Cite as: http://hdl.handle.net/11858/00-001M-0000-002D-988F-1
Abstract
The return of sunlight in the polar spring leads to the production of reactive halogen species from the surface snowpack, significantly altering the chemical composition of the Arctic near-surface atmosphere and the fate of long-range transported pollutants, including mercury. Recent work has shown the initial production of reactive bromine at the Arctic surface snowpack; however, we have limited knowledge of the vertical extent of this chemistry, as well as the lifetime and possible transport of reactive bromine aloft. Here, we present bromine monoxide (BrO) and aerosol particle measurements obtained during the March 2012 BRomine Ozone Mercury EXperiment (BROMEX) near Utqiaġvik (Barrow), AK. The airborne differential optical absorption spectroscopy (DOAS) measurements provided an unprecedented level of spatial resolution, over 2 orders of magnitude greater than satellite observations and with vertical resolution unable to be achieved by satellite methods, for BrO in the Arctic. This novel method provided quantitative identification of a BrO plume, between 500 m and 1 km aloft, moving at the speed of the air mass. Concurrent aerosol particle measurements suggest that this lofted reactive bromine plume was transported and maintained at elevated levels through heterogeneous reactions on colocated supermicron aerosol particles, independent of surface snowpack bromine chemistry.

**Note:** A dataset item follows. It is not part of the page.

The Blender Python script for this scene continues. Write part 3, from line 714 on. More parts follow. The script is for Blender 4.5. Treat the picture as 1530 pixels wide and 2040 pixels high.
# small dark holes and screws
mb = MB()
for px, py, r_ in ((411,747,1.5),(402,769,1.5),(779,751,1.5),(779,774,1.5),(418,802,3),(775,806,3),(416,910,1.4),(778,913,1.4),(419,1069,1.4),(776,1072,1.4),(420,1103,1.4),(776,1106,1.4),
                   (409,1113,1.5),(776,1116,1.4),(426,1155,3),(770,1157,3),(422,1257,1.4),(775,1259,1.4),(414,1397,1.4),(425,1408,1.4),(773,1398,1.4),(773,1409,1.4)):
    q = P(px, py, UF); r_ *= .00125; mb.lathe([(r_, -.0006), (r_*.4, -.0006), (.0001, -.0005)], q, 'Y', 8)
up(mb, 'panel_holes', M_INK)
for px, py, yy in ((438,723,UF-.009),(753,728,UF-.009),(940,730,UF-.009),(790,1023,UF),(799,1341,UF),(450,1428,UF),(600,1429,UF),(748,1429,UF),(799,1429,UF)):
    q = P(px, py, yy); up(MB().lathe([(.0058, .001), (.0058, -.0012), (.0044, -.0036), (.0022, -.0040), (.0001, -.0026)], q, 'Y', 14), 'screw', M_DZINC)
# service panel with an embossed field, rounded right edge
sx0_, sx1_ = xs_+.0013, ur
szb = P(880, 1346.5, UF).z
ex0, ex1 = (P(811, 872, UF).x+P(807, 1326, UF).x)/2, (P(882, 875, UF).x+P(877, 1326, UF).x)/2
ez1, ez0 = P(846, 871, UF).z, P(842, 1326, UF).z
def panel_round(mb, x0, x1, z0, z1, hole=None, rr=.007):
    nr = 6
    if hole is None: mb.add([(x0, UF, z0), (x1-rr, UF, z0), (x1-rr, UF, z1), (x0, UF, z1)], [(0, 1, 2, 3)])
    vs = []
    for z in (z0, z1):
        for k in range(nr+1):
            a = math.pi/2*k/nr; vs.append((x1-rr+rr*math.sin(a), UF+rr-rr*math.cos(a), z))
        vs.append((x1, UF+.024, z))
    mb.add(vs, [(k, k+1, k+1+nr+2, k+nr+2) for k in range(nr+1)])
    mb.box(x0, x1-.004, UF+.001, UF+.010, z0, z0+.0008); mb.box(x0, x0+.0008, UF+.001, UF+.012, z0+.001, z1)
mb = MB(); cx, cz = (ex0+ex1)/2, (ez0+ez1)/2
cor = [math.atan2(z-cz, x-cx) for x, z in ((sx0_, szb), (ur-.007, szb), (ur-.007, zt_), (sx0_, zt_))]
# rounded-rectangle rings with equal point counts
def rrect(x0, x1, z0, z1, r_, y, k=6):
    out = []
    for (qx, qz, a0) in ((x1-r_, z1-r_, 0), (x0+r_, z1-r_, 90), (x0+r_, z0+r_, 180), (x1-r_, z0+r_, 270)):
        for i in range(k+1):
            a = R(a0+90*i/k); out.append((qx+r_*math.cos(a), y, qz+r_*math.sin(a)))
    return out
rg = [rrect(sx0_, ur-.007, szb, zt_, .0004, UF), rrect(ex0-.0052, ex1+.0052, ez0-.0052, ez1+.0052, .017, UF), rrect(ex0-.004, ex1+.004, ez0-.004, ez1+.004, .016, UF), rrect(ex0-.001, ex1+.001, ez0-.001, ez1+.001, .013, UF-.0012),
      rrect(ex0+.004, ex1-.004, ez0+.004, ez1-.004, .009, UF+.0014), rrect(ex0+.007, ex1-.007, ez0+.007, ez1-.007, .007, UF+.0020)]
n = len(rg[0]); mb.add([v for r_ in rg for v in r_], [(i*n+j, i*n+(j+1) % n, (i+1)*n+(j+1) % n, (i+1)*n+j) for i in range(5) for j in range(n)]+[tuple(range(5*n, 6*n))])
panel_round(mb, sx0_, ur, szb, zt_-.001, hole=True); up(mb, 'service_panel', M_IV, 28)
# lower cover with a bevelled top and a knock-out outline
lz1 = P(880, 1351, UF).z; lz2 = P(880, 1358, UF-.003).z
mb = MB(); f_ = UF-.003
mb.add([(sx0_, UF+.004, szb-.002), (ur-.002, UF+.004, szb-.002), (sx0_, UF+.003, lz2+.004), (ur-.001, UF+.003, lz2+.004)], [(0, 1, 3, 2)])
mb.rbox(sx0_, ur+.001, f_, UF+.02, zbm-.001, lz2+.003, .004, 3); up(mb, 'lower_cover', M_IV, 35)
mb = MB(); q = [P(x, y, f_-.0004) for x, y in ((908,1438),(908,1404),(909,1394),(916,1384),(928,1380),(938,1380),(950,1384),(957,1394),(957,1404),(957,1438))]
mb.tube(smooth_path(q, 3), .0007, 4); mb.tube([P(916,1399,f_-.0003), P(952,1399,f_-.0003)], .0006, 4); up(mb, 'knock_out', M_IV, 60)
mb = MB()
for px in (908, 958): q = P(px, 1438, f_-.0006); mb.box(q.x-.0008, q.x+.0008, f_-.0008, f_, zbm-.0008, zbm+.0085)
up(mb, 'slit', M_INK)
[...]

This chemical transport mechanism explains the large spatial extents often observed for reactive bromine chemistry, which impacts atmospheric composition and pollutant fate across the Arctic region, beyond areas of initial snowpack halogen production. The possibility of BrO enhancements disconnected from the surface potentially contributes to sustaining BrO in the free troposphere and must also be considered in the interpretation of satellite BrO column observations, particularly in the context of the rapidly changing Arctic sea ice and snowpack.